## start

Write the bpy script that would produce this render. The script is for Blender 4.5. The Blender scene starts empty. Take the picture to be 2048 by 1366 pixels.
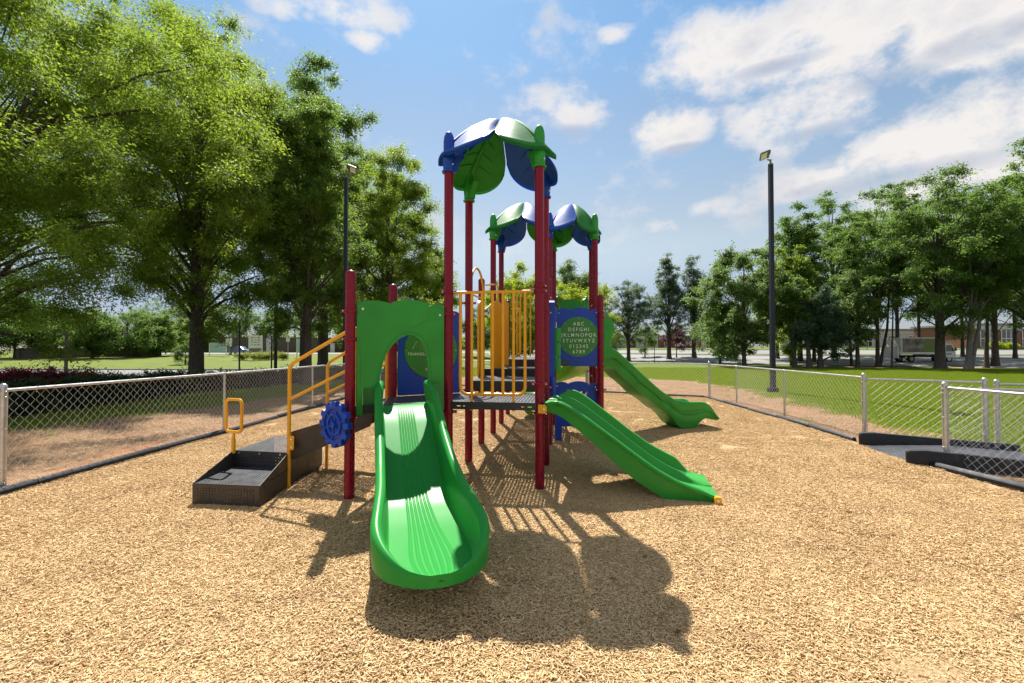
import bpy, bmesh, math, random
import numpy as np
from mathutils import Vector, Matrix, noise
from mathutils.geometry import tessellate_polygon
R = math.radians
random.seed(7)
S = bpy.context.scene
COL = S.collection

# ---------------------------------------------------------------- camera
CAM_H, FPX, PITCH = 1.8, 910.0, R(1.07)
cam_data = bpy.data.cameras.new('camera')
cam = bpy.data.objects.new('camera', cam_data)
COL.objects.link(cam)
cam_data.sensor_width = 36.0
cam_data.lens = 36.0 * FPX / 2048.0
cam_data.clip_start = 0.05
cam_data.clip_end = 3000
cam.location = (0, 0, CAM_H)
cam.rotation_euler = (R(90) + PITCH, 0, 0)
S.camera = cam
def at(px, py, Y):
    """the place at distance Y seen at photo pixel (px, py)"""
    u, v = (px - 1024) / FPX, (683 - py) / FPX
    dy = math.cos(PITCH) - v * math.sin(PITCH); dz = math.sin(PITCH) + v * math.cos(PITCH)
    return Vector((u * Y / dy, Y, CAM_H + dz * Y / dy))

# ---------------------------------------------------------------- light
SUN_TO = Vector((-0.140, 0.68, 1.0)).normalized()
SUN_EL = math.asin(SUN_TO.z); SUN_AZ = math.atan2(SUN_TO.x, SUN_TO.y)
sd = bpy.data.lights.new('sun', 'SUN'); sd.energy = 5.0; sd.angle = R(0.53); sd.color = (1.0, 0.95, 0.87)
sun = bpy.data.objects.new('sun', sd); COL.objects.link(sun)
sun.rotation_euler = SUN_TO.to_track_quat('Z', 'Y').to_euler()
S.view_settings.view_transform = 'Standard'
S.view_settings.look = 'None'
S.view_settings.exposure = 1.0
S.view_settings.gamma = 1.0
S.view_settings.use_curve_mapping = False
S.cycles.max_bounces = 8
S.cycles.transparent_max_bounces = 8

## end

● **Problem**
Reproduce the material above verbatim; omit every picture.

● **Result of this task**
Write the bpy script that would produce this render. The script is for Blender 4.5. The Blender scene starts empty. Take the picture to be 2048 by 1366 pixels.
import bpy, bmesh, math, random
import numpy as np
from mathutils import Vector, Matrix, noise
from mathutils.geometry import tessellate_polygon
R = math.radians
random.seed(7)
S = bpy.context.scene
COL = S.collection

# ---------------------------------------------------------------- camera
CAM_H, FPX, PITCH = 1.8, 910.0, R(1.07)
cam_data = bpy.data.cameras.new('camera')
cam = bpy.data.objects.new('camera', cam_data)
COL.objects.link(cam)
cam_data.sensor_width = 36.0
cam_data.lens = 36.0 * FPX / 2048.0
cam_data.clip_start = 0.05
cam_data.clip_end = 3000
cam.location = (0, 0, CAM_H)
cam.rotation_euler = (R(90) + PITCH, 0, 0)
S.camera = cam
def at(px, py, Y):
    """the place at distance Y seen at photo pixel (px, py)"""
    u, v = (px - 1024) / FPX, (683 - py) / FPX
    dy = math.cos(PITCH) - v * math.sin(PITCH); dz = math.sin(PITCH) + v * math.cos(PITCH)
    return Vector((u * Y / dy, Y, CAM_H + dz * Y / dy))

# ---------------------------------------------------------------- light
SUN_TO = Vector((-0.140, 0.68, 1.0)).normalized()
SUN_EL = math.asin(SUN_TO.z); SUN_AZ = math.atan2(SUN_TO.x, SUN_TO.y)
sd = bpy.data.lights.new('sun', 'SUN'); sd.energy = 5.0; sd.angle = R(0.53); sd.color = (1.0, 0.95, 0.87)
sun = bpy.data.objects.new('sun', sd); COL.objects.link(sun)
sun.rotation_euler = SUN_TO.to_track_quat('Z', 'Y').to_euler()
S.view_settings.view_transform = 'Standard'
S.view_settings.look = 'None'
S.view_settings.exposure = 1.0
S.view_settings.gamma = 1.0
S.view_settings.use_curve_mapping = False
S.cycles.max_bounces = 8
S.cycles.transparent_max_bounces = 8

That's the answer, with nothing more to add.